Heide Estes did just that after seeing a spotted lanternfly on a Sunday walk in Long Branch, New Jersey this month.

“I came back and I said to my partner, ‘You know, I saw a spotted lanternfly,’” Estes said, “and she was like, ‘Oh, I’m sure there’s more. Let’s go look.’”

There were more.

Her partner, an entomologist, put four in a plastic bottle to show co-workers on campus what they look like. They killed at least a dozen more. Many were massed on trees of heaven.

“Clearly, the whole spot was infested,” she said.

Infestations in New York state had been concentrated in the metropolitan area, but have spread close to the state's wine-growing vineyards. Agricultural officials are concerned about the fate of vineyards in the Finger Lakes, the Hudson Valley and Long Island if infestations spread. Sen. Chuck Schumer said Sunday the insect could cost the state millions.
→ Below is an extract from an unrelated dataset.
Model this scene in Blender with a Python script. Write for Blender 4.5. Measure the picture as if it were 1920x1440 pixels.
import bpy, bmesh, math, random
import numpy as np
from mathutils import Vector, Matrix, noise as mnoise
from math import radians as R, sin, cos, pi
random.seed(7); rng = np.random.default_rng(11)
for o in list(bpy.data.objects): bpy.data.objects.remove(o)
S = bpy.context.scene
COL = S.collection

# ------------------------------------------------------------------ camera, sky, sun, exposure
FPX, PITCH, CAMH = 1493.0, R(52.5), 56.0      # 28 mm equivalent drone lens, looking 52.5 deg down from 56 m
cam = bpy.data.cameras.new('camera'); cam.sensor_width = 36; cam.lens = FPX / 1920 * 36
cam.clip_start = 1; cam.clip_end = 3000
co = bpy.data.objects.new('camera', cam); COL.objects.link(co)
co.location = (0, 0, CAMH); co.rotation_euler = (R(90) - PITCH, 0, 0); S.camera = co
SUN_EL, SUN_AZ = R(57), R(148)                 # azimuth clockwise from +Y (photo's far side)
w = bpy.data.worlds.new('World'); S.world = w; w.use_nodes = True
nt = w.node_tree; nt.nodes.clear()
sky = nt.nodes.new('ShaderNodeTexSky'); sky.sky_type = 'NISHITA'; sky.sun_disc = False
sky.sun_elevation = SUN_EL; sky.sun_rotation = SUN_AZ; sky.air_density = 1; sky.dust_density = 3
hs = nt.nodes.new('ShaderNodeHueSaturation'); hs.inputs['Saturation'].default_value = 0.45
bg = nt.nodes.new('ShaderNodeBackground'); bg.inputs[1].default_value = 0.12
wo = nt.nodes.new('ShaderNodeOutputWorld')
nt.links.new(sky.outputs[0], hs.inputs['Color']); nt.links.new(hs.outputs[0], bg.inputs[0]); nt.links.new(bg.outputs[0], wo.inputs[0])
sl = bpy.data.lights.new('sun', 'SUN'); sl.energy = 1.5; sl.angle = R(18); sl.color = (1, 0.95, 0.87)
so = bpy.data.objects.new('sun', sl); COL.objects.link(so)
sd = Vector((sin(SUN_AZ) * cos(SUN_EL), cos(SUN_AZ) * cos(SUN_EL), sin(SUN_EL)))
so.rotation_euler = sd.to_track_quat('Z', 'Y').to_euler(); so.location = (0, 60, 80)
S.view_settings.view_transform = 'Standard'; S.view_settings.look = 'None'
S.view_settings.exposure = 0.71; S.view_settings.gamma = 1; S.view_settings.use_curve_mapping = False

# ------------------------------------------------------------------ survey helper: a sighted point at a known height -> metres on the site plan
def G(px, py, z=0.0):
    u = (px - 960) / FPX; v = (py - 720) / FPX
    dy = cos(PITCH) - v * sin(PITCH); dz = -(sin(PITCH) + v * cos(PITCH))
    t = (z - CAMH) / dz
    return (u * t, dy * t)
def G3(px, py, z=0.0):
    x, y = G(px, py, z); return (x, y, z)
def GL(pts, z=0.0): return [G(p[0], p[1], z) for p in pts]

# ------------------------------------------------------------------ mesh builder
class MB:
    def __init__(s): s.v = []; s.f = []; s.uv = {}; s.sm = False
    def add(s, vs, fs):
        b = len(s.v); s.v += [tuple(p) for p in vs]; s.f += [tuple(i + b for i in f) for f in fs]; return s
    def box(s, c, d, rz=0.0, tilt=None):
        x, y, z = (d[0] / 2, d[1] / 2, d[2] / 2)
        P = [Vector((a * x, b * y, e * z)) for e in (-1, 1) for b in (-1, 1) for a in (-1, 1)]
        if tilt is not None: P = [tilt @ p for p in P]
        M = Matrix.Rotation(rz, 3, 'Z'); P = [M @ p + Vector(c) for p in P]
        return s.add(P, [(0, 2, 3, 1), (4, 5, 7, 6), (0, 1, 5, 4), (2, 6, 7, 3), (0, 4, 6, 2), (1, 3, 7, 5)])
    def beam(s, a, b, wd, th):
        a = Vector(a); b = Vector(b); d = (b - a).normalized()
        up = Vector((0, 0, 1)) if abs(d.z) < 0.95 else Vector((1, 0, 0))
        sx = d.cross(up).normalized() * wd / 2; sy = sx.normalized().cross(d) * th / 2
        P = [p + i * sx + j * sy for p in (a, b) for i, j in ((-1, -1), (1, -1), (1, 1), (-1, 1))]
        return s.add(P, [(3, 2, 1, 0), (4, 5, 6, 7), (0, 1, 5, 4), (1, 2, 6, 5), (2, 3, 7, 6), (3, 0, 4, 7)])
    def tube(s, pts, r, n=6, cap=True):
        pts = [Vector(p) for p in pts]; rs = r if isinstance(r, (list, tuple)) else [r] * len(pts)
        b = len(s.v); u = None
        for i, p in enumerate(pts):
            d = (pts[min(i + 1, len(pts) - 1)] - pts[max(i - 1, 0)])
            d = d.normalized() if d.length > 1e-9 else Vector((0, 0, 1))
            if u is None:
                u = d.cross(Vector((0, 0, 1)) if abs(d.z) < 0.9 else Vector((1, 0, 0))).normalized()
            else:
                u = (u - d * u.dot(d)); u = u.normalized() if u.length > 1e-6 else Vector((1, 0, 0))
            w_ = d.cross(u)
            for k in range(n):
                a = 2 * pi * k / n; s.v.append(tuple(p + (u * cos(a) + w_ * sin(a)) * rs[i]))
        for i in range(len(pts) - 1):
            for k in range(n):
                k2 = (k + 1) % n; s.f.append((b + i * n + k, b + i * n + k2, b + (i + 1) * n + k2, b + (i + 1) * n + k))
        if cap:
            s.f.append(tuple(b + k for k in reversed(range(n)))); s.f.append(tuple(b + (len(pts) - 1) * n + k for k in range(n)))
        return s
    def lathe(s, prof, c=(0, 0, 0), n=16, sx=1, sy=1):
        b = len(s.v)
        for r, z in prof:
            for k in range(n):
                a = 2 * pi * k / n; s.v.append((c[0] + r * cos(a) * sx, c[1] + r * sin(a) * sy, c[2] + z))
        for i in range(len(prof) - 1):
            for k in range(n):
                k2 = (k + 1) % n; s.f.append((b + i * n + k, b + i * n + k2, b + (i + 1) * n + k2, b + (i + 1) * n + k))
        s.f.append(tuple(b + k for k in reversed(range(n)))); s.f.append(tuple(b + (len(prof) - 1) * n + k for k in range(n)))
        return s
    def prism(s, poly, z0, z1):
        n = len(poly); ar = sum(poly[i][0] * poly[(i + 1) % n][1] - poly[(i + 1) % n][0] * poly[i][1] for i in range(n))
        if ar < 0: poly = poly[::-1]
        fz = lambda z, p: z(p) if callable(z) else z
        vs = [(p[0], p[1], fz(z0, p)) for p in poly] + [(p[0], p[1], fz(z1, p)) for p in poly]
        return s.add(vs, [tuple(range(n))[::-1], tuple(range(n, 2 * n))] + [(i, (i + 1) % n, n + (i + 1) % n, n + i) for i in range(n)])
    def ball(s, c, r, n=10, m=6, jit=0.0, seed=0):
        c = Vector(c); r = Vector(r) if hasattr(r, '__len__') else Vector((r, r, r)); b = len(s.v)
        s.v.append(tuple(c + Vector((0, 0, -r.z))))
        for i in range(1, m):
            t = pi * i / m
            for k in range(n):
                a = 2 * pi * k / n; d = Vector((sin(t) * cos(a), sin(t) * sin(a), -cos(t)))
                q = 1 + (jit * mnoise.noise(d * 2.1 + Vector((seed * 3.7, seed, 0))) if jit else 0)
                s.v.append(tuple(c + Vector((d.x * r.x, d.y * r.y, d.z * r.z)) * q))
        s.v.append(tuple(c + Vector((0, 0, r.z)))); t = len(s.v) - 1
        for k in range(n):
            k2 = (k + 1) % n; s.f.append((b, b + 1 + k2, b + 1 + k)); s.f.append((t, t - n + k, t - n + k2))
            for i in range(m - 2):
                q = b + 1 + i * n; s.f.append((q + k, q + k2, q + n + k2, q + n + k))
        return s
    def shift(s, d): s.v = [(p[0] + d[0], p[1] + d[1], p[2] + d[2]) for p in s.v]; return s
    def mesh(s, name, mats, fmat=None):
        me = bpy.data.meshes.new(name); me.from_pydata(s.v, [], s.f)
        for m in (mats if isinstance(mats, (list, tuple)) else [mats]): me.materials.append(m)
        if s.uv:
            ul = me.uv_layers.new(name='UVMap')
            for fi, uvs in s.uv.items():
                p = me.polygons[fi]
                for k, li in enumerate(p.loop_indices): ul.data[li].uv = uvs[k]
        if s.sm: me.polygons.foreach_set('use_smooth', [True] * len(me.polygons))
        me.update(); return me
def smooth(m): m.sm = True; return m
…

“The spotted lanternfly sucks the sap out of the vines,” said Brian Eshenaur, an expert with the Cornell pest program. “And it makes them less hardy for the winter, so vines can be lost over the growing season.”

Eshenauer said they’re more likely to spread into vineyards later in the season, when trees of heaven enter dormancy. Though vineyards around New York are already on the lookout.

At Sheldrake Point Winery in the Finger Lakes, vineyard manager David Wiemann said workers in the rows already know to be on guard.

“We’ve talked about how detrimental it would be to the vineyards,” Wiemann said. “So if they see one, they would let me know.”